• **Given exercise**: The required output is the line containing "(.66, .585, .53), .45, noise=.03, scale=10)" through the final line of the material below, printed exactly, with no other lines.

• **Data shown**:
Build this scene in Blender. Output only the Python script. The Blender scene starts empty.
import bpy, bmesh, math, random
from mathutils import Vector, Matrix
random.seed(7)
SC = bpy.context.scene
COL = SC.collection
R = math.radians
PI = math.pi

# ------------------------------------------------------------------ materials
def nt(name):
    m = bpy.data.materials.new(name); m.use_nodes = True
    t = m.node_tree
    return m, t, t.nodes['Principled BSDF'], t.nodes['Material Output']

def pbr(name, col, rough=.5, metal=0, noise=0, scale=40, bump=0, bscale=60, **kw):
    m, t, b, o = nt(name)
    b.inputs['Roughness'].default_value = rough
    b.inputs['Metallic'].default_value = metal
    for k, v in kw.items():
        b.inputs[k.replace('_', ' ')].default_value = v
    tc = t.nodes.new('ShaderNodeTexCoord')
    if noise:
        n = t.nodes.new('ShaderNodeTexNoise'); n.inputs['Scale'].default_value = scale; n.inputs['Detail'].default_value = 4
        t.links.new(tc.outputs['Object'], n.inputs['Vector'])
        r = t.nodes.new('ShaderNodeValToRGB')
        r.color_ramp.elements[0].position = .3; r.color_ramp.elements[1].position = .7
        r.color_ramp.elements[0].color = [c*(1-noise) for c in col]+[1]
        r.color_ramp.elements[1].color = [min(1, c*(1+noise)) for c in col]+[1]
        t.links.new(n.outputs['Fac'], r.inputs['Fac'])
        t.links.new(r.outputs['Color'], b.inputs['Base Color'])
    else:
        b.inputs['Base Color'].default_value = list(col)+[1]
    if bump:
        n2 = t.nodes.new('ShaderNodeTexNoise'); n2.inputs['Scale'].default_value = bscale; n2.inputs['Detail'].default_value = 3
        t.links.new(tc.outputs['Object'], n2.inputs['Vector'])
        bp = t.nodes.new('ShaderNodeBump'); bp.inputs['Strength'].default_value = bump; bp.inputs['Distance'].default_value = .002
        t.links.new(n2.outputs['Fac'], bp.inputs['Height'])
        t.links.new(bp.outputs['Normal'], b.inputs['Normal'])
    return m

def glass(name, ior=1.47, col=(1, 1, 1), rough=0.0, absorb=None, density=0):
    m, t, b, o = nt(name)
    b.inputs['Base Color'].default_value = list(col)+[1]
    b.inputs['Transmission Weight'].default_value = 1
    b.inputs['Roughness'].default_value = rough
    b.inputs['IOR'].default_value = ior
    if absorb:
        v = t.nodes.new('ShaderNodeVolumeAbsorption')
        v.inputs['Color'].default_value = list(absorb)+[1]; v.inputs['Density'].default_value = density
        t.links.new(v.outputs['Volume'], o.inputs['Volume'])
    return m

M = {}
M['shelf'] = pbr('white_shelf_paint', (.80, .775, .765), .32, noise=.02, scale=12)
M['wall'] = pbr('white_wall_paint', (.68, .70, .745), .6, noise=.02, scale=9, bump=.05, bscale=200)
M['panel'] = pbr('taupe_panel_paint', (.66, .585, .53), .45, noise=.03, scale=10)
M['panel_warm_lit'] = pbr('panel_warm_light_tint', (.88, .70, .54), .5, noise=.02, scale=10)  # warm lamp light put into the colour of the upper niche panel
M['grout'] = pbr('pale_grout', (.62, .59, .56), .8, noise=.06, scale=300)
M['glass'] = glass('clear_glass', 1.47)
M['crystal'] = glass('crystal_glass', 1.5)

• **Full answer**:
M['panel'] = pbr('taupe_panel_paint', (.66, .585, .53), .45, noise=.03, scale=10)
M['panel_warm_lit'] = pbr('panel_warm_light_tint', (.88, .70, .54), .5, noise=.02, scale=10)  # warm lamp light put into the colour of the upper niche panel
M['grout'] = pbr('pale_grout', (.62, .59, .56), .8, noise=.06, scale=300)
M['glass'] = glass('clear_glass', 1.47)
M['crystal'] = glass('crystal_glass', 1.5)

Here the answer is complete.